O ex-ministro do TSE Henrique Neves também chama a atenção para o fato de a prestação de contas ter se tornado ainda mais importante após a proibição do financiamento empresarial das campanhas, em 2015, e a criação do Fundão Eleitoral, em 2017. “Quanto maior o volume de recursos públicos utilizados, maior a responsabilidade de verificar sua boa aplicação”, diz.
PARA QUE SERVE O FUNDO ELEITORAL
O que é?
É uma verba pública que os partidos recebem em ano eleitoral para financiar campanhas. Em 2018, equivalia a cerca de R$ 1,7 bilhão. Em 2020, foi de R$ 2 bilhões.
Qual o valor previsto para o fundo eleitoral em 2022?
Lei de Diretrizes Orçamentárias aprovada pelo Congresso estabeleceu o valor de R$ 5,7 bilhões.
Ele é a única fonte de verba pública para as campanhas?
Não. Os partidos também podem usar recursos do fundo partidário (verba pública para subsidiar o funcionamento das legendas, distribuída mensalmente). O valor previsto para este ano é de cerca de R$ 1 bilhão.
Quais são as outras formas de financiamento possíveis?
Os candidatos podem recolher doações de pessoas físicas e podem financiar as próprias campanhas. O autofinanciamento é limitado a 10% do teto de gastos, que varia de acordo com o cargo disputado.
As doações empresariais são proibidas desde 2015.

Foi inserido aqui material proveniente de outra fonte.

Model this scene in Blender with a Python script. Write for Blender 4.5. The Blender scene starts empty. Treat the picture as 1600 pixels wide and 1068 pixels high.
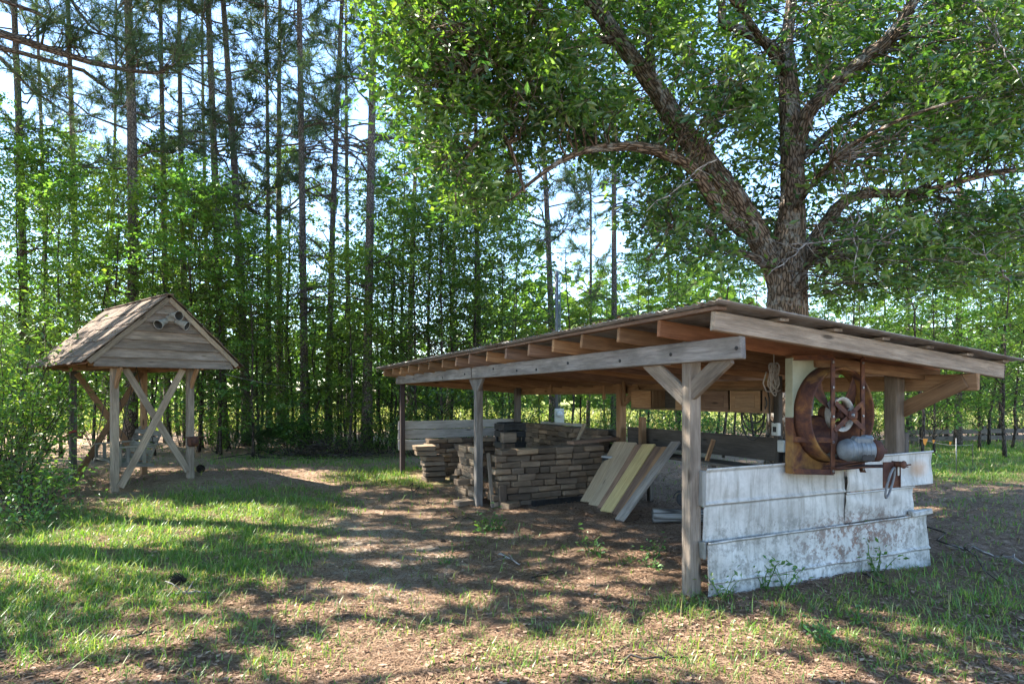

Como o fundo eleitoral é distribuído?
A distribuição do fundo público para campanha entre os partidos acontecerá da seguinte forma nas próximas eleições:
2% distribuídos igualmente entre todas as legendas registradas
35% consideram a votação de cada partido que teve ao menos um deputado eleito na última eleição para a Câmara
48% consideram o número de deputados eleitos por cada partido na última eleição, sem levar em conta mudanças ao longo da legislatura
15% consideram o número de senadores eleitos e os que estavam na metade do mandato no dia da última eleição
Houve uma mudança recente da divisão do fundo. Antes, o que valia era o tamanho das bancadas na última sessão legislativa do ano anterior à eleição (o que contou em 2018 foi a bancada no fim de 2017). Agora, conta o resultado da eleição.